Friday, July 17, 2009

Buying A Property from....

In Malaysia, you can buy a property from either the Primary Market or the Secondary Market. All the terms and conditions of buying property from both market are as below.

Primary Market (Developer)
Purchase of residential property directly from developer is using the Schedule G (for landed property under construction) or the Schedule H (for non-landed building under construction), Schedule I (landed property under the build then sell scheme) or Schedule J (non-landed building under the build then sell scheme) respectively of the Housing Development (Control and Licensing) Act 1996 (HDA) as the Sale and Purchase Agreement (SPA).

Payment of the purchase price under the Schedules G & H is by payment of 10% upon of signing of SPA and the balance 90% to be paid progressively based on completion of work as certified by the Architects. Payment of the last 5 % of the purchase price will be held by a solicitor firm appointed as stakeholders for the defect liability period, which is currently 24 months from the delivery of vacant possession (VP).

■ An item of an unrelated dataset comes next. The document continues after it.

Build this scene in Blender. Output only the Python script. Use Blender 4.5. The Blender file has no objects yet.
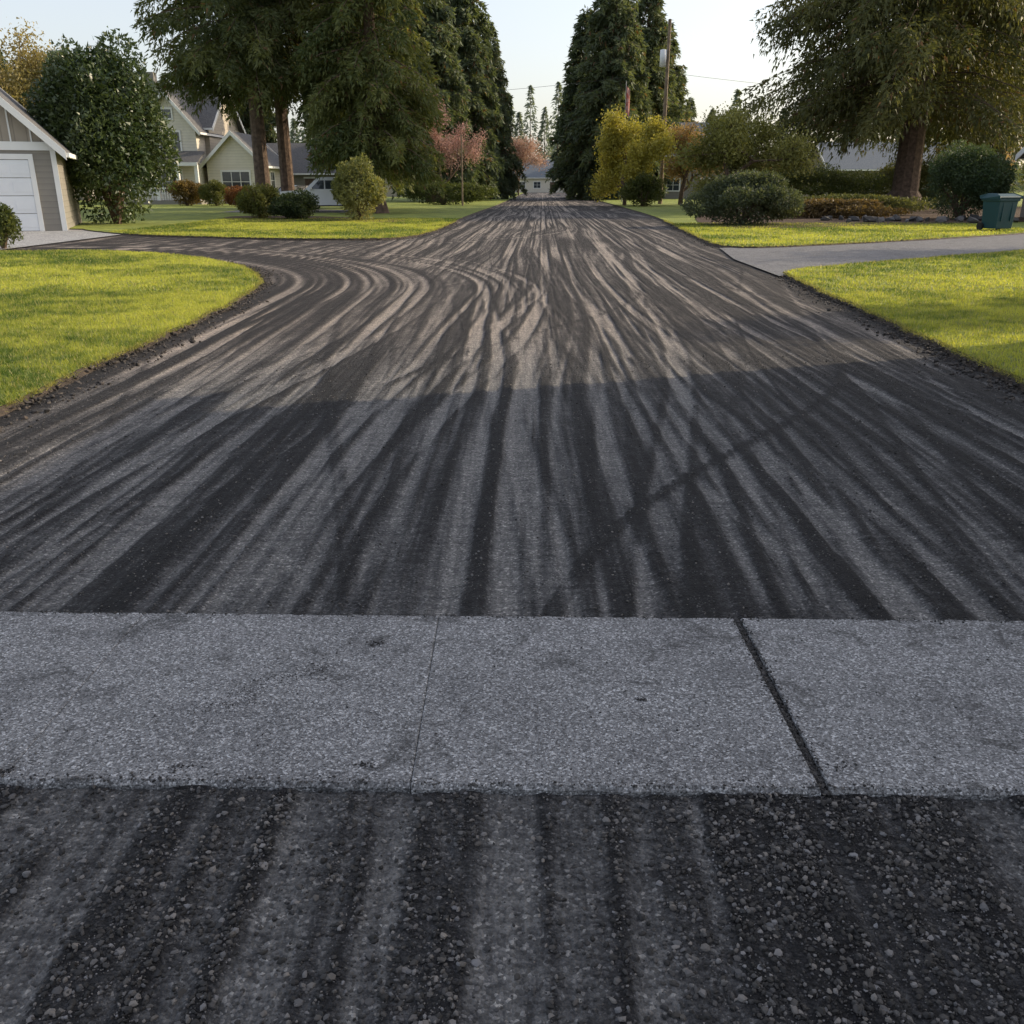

Payment of the purchase price under the Schedules I & J is by payment of 10% upon signing of Sale and Purchase Agreement and the balance 90% to be paid upon completion. The 24 months defect liability period stays.

Secondary Market
There are no fixed rules on the form of agreement for purchases from existing house owners (commonly know as sub-sale). Normally 10% of the purchase price is payable upon signing of Sale and Purchase Agreement (SPA) and the balance 90% to be paid within 3 calendar months with an extension of 1 calendar month is the new buyer fails to settle the full purchase price within the given time. An interest of 10% per annum calculated on daily basis is normally being charged for the extended period. All the payments are usually made to the lawyers acting for the seller as stakeholders to ensure redemption of the house.